IX       9th September 1997

This is the last year without a Combine Harvester - the time has come to resolve the frustration of harvesting with or without somebody elseʼs good will. We have the will and the wherewithal to take it into our own hands. The farm has placed an order for a small but fine Harvester of Finnish design, with a three meter fifty cutting-saw, called Sampo, manufactured by Fabryka Maszyn Zniwnych (Factory of Harvesting Machines) in Płock. We are expecting delivery within a few weeks, but its employment will wait a year. I admired Alvar Aalto perhaps more than any other architect, for his true modernity combined with organic freedom, without limitations of a strict formula. Consequently I always had a belief in the quality of Finnish design - so we have great hope for this machine. We are sowing this autumn with new confidence because the crop, in the fullness of time, will be respected by being gathered with our own hands.

There is a village combine: old and reliable and giving long standing service to local farmers, whose small fields have priority before our requirement, so that regretfully it was never available to us, whilst in future we might be able to offer help to neighbours, of course, after our fields are cut. The arrangements with an engineer-farmer, owner of a good combine, promised well at the beginning but in fact were the worst. He did not start cutting till 30 min past midnight of the 15th after breaking a number of promises. The result of the harvest was the same, within a few tons, as last year, at a very high expense. We had a small Dorzynki celebration in a restaurant, and before leaving for London I appointed a new team under a young man who although not a farmer offers good promise. His name is J - and he has been trained as a bricklayer and builder which promises well for the farm!

The news of Dianaʼs death reached me in Antwerp and I wrote with sadness to Tony Blair about the mistake of not granting her Ambassadorial protection, when her HRH was taken away. Back in Leszczyn, on the day of her funeral, we laid foundations for a Diana Garden, with ancient bricks, to be- come a rose garden situated at the end of the North Avenue. The other features are: South the main entrance, East a pre-war statue of Our Lady which once looked at the Manor until the villagers after the war turned her to look at the village, and West the Old Manor itself - her garden will do well there: a hundred yards from the Centre of Europe.

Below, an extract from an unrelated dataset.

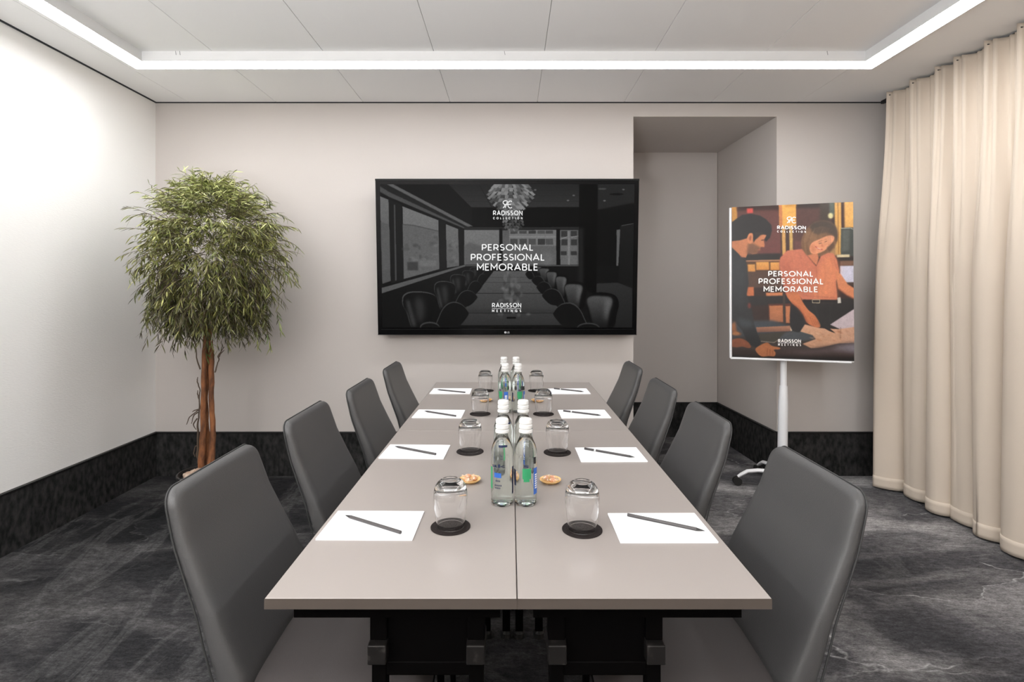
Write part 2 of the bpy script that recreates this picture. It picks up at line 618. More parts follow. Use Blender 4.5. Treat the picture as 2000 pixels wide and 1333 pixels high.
def paint_screen():
    cv = Canvas(900, 508, [(85, 105), (1893, 110), (1870, 1128), (92, 1128)], (13, 13, 13))
    g = lambda v: (v, v, v)
    R = random.Random(5)
    cv.poly([(570, 105), (1505, 105), (1505, 272), (735, 272)], g(30), 1, grad=g(44))
    for y in (150, 190, 230):
        cv.line([(600 + (y - 110) * 0.9, y), (1500, y)], 2, g(28))
    cv.line([(790, 105), (880, 270)], 4, g(22))
    cv.poly([(735, 272), (1505, 272), (1505, 412), (735, 412)], g(7), 1.5)
    cv.poly([(180, 105), (570, 105), (735, 272), (735, 405)], g(14), 1)
    cv.poly([(1632, 105), (1893, 105), (1893, 240), (1632, 290)], g(32), 2)
    for x, y in ((1190, 148), (1462, 188), (1422, 224), (1680, 226), (1815, 147)):
        cv.ell(x, y, 9, 5, g(96), 1)
    cv.ell(1665, 142, 30, 7, g(62), 1)
    cv.ell(1765, 180, 50, 7, g(10), 1)
    # light rails of the window wall
    cv.poly([(85, 105), (135, 105), (735, 405), (690, 425), (85, 165)], g(24), .8)
    cv.poly([(133, 105), (180, 105), (745, 405), (705, 408)], g(84), 1.0)
    cv.poly([(85, 118), (85, 158), (150, 195), (690, 425), (690, 415), (150, 160)], g(66), 1.2)
    # windows
    cv.poly([(85, 190), (145, 215), (155, 795), (95, 815)], g(98), .8, grad=g(72))
    cv.poly([(85, 375), (145, 390), (155, 795), (95, 815)], g(74), 1, .7)
    cv.poly([(95, 430), (205, 432), (205, 700), (95, 720)], g(84), 1, .5)
    cv.poly([(148, 215), (238, 250), (250, 785), (155, 815)], g(20), .8)
    cv.poly([(182, 250), (192, 250), (198, 790), (186, 795)], g(62), .8)
    cv.poly([(244, 262), (500, 362), (502, 710), (250, 780)], g(104), .8, grad=g(90))
    cv.poly([(244, 390), (310, 396), (500, 442), (502, 710), (250, 780)], g(86), 1.5)
    cv.line([(248, 392), (320, 398), (500, 440)], 6, g(62), 1)
    for i in range(26):
        x, y = R.uniform(255, 490), R.uniform(460, 690)
        cv.ell(x, y, R.uniform(8, 30), R.uniform(5, 16), g(R.choice([58, 66, 98, 104, 74])), 2, .6)
    cv.rect(275, 660, 350, 720, g(46), 2, .8)
    cv.rect(360, 650, 480, 690, g(108), 2, .5)
    cv.poly([(500, 350), (550, 375), (552, 705), (504, 715)], g(18), .8)
    cv.poly([(552, 390), (640, 425), (645, 688), (556, 702)], g(98), .8, grad=g(82))
    for i in range(10):
        cv.ell(R.uniform(560, 635), R.uniform(500, 660), R.uniform(8, 22), R.uniform(5, 14), g(R.choice([60, 70, 104])), 2, .6)
    cv.poly([(640, 420), (682, 430), (684, 685), (646, 690)], g(16), .8)
    cv.rect(682, 412, 1500, 432, g(34), .8)
    cv.rect(682, 432, 932, 678, g(104), .8, grad=g(96))
    cv.poly([(682, 540), (720, 520), (800, 545), (932, 530), (932, 678), (682, 678)], g(82), 2)
    cv.rect(932, 420, 955, 680, g(16), .8)
    cv.rect(955, 434, 1337, 680, g(80), .8, grad=g(92))
    cv.rect(1003, 434, 1337, 546, g(104), 1)
    for y0, y1 in ((438, 460), (495, 538)):
        for x0 in (1010, 1075, 1140, 1205, 1262):
            cv.rect(x0, y0, x0 + 52, y1, g(R.choice([50, 62, 70])), .8)
    cv.rect(1003, 478, 1337, 486, g(118), .8)
    cv.rect(955, 556, 1337, 680, g(84), 2, .7)
    cv.ell(1270, 640, 40, 50, g(98), 4, .7)
    cv.rect(1337, 425, 1364, 685, g(12), .8)
    cv.rect(1364, 434, 1495, 680, g(92), .8)
    for x0 in (1372, 1440):
        for y0 in (440, 500):
            cv.rect(x0, y0, x0 + 44, y0 + 42, g(48), 1)
    cv.line([(1364, 500), (1420, 480)], 6, g(120)), cv.line([(1440, 484), (1495, 476)], 6, g(120))
    cv.rect(1418, 440, 1432, 680, g(112), 1)
    cv.rect(1368, 585, 1410, 612, g(46), 1), cv.rect(1440, 585, 1482, 612, g(46), 1)
    # sill and lower walls
    cv.poly([(88, 845), (690, 678), (690, 692), (90, 885)], g(78), .8)
    cv.poly([(90, 885), (690, 692), (1500, 692), (1500, 1128), (90, 1128)], g(13), .8)
    cv.rect(690, 682, 1500, 690, g(72), .8)
    # right side
    cv.rect(1500, 290, 1885, 690, g(10), 1)
    cv.poly([(1765, 432), (1792, 430), (1775, 690), (1762, 690)], g(84), 1)
    cv.poly([(1792, 400), (1890, 386), (1872, 845), (1778, 808)], g(24), 1, grad=g(16))
    cv.line([(1800, 404), (1885, 388)], 5, g(64))
    cv.poly([(1600, 815), (1770, 808), (1872, 848), (1872, 1128), (1560, 1128)], g(40), 1.2, grad=g(26))
    cv.poly([(1503, 105), (1632, 105), (1618, 900), (1495, 830)], g(4), .8)
    cv.poly([(1496, 420), (1530, 420), (1525, 830), (1492, 830)], g(26), 4)
    # table
    cv.poly([(890, 725), (1125, 725), (1452, 1112), (588, 1115)], g(80), 1, grad=g(40))
    for y, c in ((770, 60), (806, 52), (884, 26), (1025, 22)):
        xl = 890 - (y - 725) * 302 / 390
        xr = 1125 + (y - 725) * 327 / 390
        cv.line([(xl, y), (xr, y)], 4, g(c), .8)
    cv.poly([(640, 1000), (1360, 1000), (1370, 1025), (620, 1025)], g(40), 4, .5)
    cv.rect(580, 1112, 1460, 1128, g(10), 1)
    # glassware down the middle
    for i in range(46):
        y = R.uniform(735, 1040)
        sp = 30 + (y - 735) * .3
        cv.ell(1015 + R.uniform(-sp, sp), y, R.uniform(5, 22), R.uniform(8, 40), g(R.choice([104, 92, 60, 40, 118])), 2, .45)
    cv.rect(980, 1053, 1045, 1064, g(8), 1)
    # chairs, far to near
    BL = [(.0, .24), (.04, .10), (.22, .01), (.55, .0), (.80, .04), (.96, .12), (1.0, .28), (.92, .52), (.80, .80), (.68, 1.0), (.30, 1.04), (.12, .56), (.02, .40)]
    IL = [(.08, .24), (.16, .13), (.40, .07), (.75, .10), (.92, .20), (.93, .34), (.85, .56), (.72, .90), (.40, .96), (.22, .60)]

    def chair_l(x0, y0, x1, y1):
        f = lambda ps, dx=0, dy=0: [(x0 + u * (x1 - x0) + dx, y0 + v * (y1 - y0) + dy) for u, v in ps]
        k = (x1 - x0) / 245
        cv.poly(f(BL), g(66), 1, smooth=True)
        cv.poly(f(BL, 6 * k, 8 * k), g(11), 1, smooth=True)
        cv.poly(f([(.12, .30), (.20, .24), (.30, .55), (.40, .95), (.28, .95), (.18, .60)]), g(50), 4 * k + .8, smooth=True)
        cv.poly(f([(.36, .22), (.58, .20), (.66, .50), (.58, .85), (.45, .80)]), g(44), 9 * k + 1, smooth=True)

    def seat(x0, y0, x1, y1, sgn):
        w_, h_ = x1 - x0, y1 - y0
        ps = [(.0, 1.0), (.08, .55), (.25, .18), (.50, .0), (.78, .06), (.98, .30), (1.0, .50), (.60, 1.0)]
        if sgn < 0:
            ps = [(1 - u, v) for u, v in ps]
        cv.poly([(x0 + u * w_, y0 + v * h_) for u, v in ps], g(56), 1, smooth=True)
        cv.poly([(x0 + u * w_ + 3 * sgn, y0 + v * h_ + 7 * w_ / 200) for u, v in ps], g(13), 1, smooth=True)

    def chair_r(x0, y0, x1, y1):
        f = lambda ps: [(x0 + u * (x1 - x0), y0 + v * (y1 - y0)) for u, v in ps]
        k = (x1 - x0) / 230
        cv.poly(f([(.0, .24), (.10, .08), (.35, .0), (.70, .02), (.92, .12), (1.0, .34), (.93, .62), (.80, 1.02), (.20, 1.02), (.06, .55)]), g(7), 1, smooth=True)
        cv.poly(f([(.02, .24), (.12, .12), (.40, .10), (.74, .14), (.80, .30), (.70, .60), (.62, 1.0), (.26, 1.0), (.10, .52)]), g(78), 2 * k + .8, smooth=True, grad=g(18))
        cv.poly(f([(.60, .22), (.76, .20), (.74, .40), (.60, .80), (.56, .60)]), g(98), 6 * k + 1, .7, smooth=True)
    for q in ((745, 692, 800, 740), (720, 698, 792, 775), (665, 720, 748, 830), (580, 748, 688, 885), (465, 797, 612, 990), (235, 870, 480, 1125)):
        chair_l(*q)
    for q in ((805, 722, 850, 770), (770, 745, 840, 810), (700, 795, 800, 880), (615, 862, 765, 970), (480, 945, 700, 1128)):
        seat(*q, 1)
    for q in ((1190, 690, 1240, 740), (1210, 698, 1302, 790), (1262, 720, 1355, 840), (1328, 750, 1425, 905), (1390, 800, 1552, 990), (1545, 878, 1778, 1128)):
        chair_r(*q)
    for q in ((1120, 722, 1180, 780), (1165, 760, 1260, 830), (1200, 800, 1310, 890), (1240, 850, 1390, 960), (1320, 950, 1545, 1128)):
        seat(*q, -1)
    cv.ell(430, 1125, 70, 38, g(56), 1), cv.ell(432, 1134, 68, 36, g(14), 1)
    cv.ell(1560, 1130, 80, 36, g(52), 1), cv.ell(1560, 1138, 78, 34, g(12), 1)
    # layered pendant lamp
    for lay in range(9):
        y = 118 + lay * 25
        wv = (115, 138, 143, 138, 122, 100, 72, 40, 30)[lay]
        n = 11
        for k in range(n):
            t = (k + .5 + R.uniform(-.2, .2)) / n * 2 - 1
            x = 1018 + t * wv
            cv.poly([(x - 16, y - 10), (x + 16, y - 10), (x + t * 30 + 12, y + 14), (x + t * 22, y + 26), (x + t * 30 - 14, y + 14)],
                    g(R.choice([64, 92, 112, 124, 80])), .8)
            cv.line([(x + t * 30 - 14, y + 17), (x + t * 22, y + 29), (x + t * 30 + 12, y + 17)], 4, g(30), .8)
    for lay in range(5):
        y = 350 + lay * 20
        wv = (64, 72, 68, 52, 28)[lay]
        for k in range(7):
            t = (k + .5 + R.uniform(-.2, .2)) / 7 * 2 - 1
            x = 1030 + t * wv
            cv.poly([(x - 12, y - 8), (x + 12, y - 8), (x + t * 14 + 8, y + 8), (x + t * 10, y + 16), (x + t * 14 - 9, y + 8)],
                    g(R.choice([44, 76, 100, 60])), .8)
    return cv.image('screen_picture', .05)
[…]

The world appears to us to be for the first time economically at peace, in the sense that there are no longer exorbitant or Draconian dictates of economic interest or assertions of rights because of them, even if we allow for local rivalry between Europe and USA or elsewhere. We are aware of the stringent exploitation of the countries of the third world, but this is an exploitation of the weak by the strong, stemming from greed, not from an inbuilt need, which can be corrected by a change of policy, which many societies desire and demand. To pay the right price for bananas, making them a luxury in the West, is not a matter of survival even if it may be so for a banana importing company.

It is no longer a competition, as it once was, for limited wealth, by powerful groups, whether British or French empires, or Russia, America, Japan or Germany. So far as the existing world powers are concerned, they are working to increase the wealth of their communities, not struggling for survival; they all have ample means available whether in trade or in technological advancement. The wealth has now become unlimited because of the productive capacity of all countries, which means that human beings everywhere can now produce enough to sustain modern life: and that having made the earth habitable across the globe, they must also make it comfortable for themselves. Some businessmen, either fearing going under, or bubbling with uncontrolled greed, distort todayʼs rhythm of life, by rushing forward at an exaggerated pace or dictating hallucinatory policies to our society. Their fortunes, however inimical at times, are part of our today. The society should not fear to lean on them aiming for better tenets: like pleasure of work and fulfilment in life. And we will succeed - so long as we do not join the business of rambunctious waste in making exaggerated consumption its only aim.

It can be asserted that the distortion of human rights had always its beginning in a commercial exploitation of one section of a community by another, whether of Helots by Spartans or now in South Africa, or of Hutus by Tutsis, always becoming euphemistically explained, as a fight for justified or sacred rights. But these economy based hang-ups, causing strife are seen as receding. What still remains in many malign corners of the world, whether in Corsica or Sri Lanka, is an animosity fuelled by pride, or ancient history - but losing now the wealth as basis for the enmity makes the hates easier to fade, as is happening with new wealth in Eire. Our policy can therefore be to throw unlimited wealth at any conflict.

One has to reflect that utopian views have littered the history of the world, whether with Plato, or More, Baconʼs Atlantis, or “fais ce que voudras” of Rabelais or even with Tolstoy - and none did fare very well. These lost dreams undermined the belief, in the betterment of mankindʼs lot, asserting with Malthus that all progress is doomed or with Machiavelli that there are no ideal solutions, and that evil paves the road for the good - but today we may infer from the riches at mankindʼs disposal that a new pattern is emerging and that it is the evil, with hate or envy, which are being orphaned as ideas, because of the riches of the world. They will be shredded by a society that takes the cue from practical solutions, available in commerce and in human dignity. The Dominant Philosophy of today is found - in the belief in a Modern World of Plenty.